Entre garrafas pets e bitucas de cigarro, vem vindo o grão de areia com seu romântico jeito malandro, cheio de ginga e cheirando a maresia. Ele encara aquela pedrinha roliça e tasca:

- E ai minha pedra, bora fazer um castelo?

No que pedrinha responde:

- Castelo de areia? Vocês grãos são todos iguais!

terça-feira, 14 de abril de 2009




"Sigo tentando ler lábios e entrelinhas."
Mike Merdha

segunda-feira, 13 de abril de 2009


Monólogos de Mike Merdha II

Você também concorda que ser artista é a melhor desculpa pra quem não tem a mínima idéia de que espaço útil ocupa no planeta? Ser artista é uma necessidade egocêntrica pra quem precisa desesperadamente de atenção. Será por quê a gente tem essa necessidade incurável de “se expressar”? Eu grito, xingo, declaro guerra, sussurro, peido, vomito e arroto. Estou sendo eu mesmo, integralmente, fora desse meu insano vaso sanitário. Você também concorda que o que a gente quer mesmo é ser visto, lido, reconhecido, admirado e outras coisas do egogênero? Qual o problema em escrever e guardar na gaveta? Qual o problema em pintar e colocar fogo logo depois? Daí você me pergunta por que to publicando essa merda... Eu preciso me expressar, porra!

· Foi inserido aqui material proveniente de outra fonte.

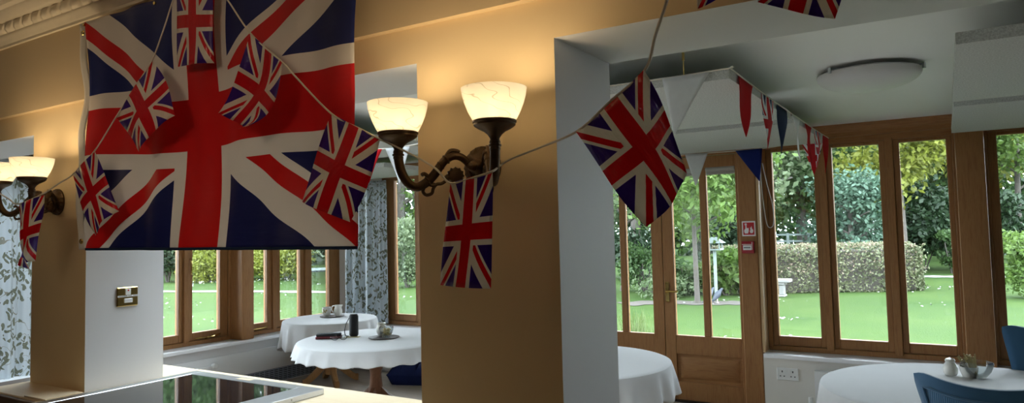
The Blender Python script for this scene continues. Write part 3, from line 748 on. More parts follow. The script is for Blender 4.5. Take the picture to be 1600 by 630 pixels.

segunda-feira, 6 de abril de 2009


Vácuo

Tantas músicas e ninguém pra dividi-las debaixo do céu negro respingado de estrelas pálidas. Músicas pra se ouvir em quebradas silenciosas, no capô do carro. Tanto tempo juntando canções como um garimpeiro. Um monte delas. Tanto tempo acumulando trilhas sonoras pra momentos que teimam em não chegar nunca. Tantas letras para serem cantadas em inglês de taxista e baladas para serem dançadas no asfalto áspero. Tanto cafuné desperdiçado no próprio cabelo encaracolado. Tanto fogo gasto no vácuo. Tanta conversinha boa. Estão encerradas as apresentações de canções e os cafunés desperdiçados nos próprios cabelos... quanto ao fogo, ele não se propaga no vácuo...

quinta-feira, 2 de abril de 2009


Monólogos de Mike Merdha II


Se é pra ficar na merda, quero ganhar asas... como as moscas.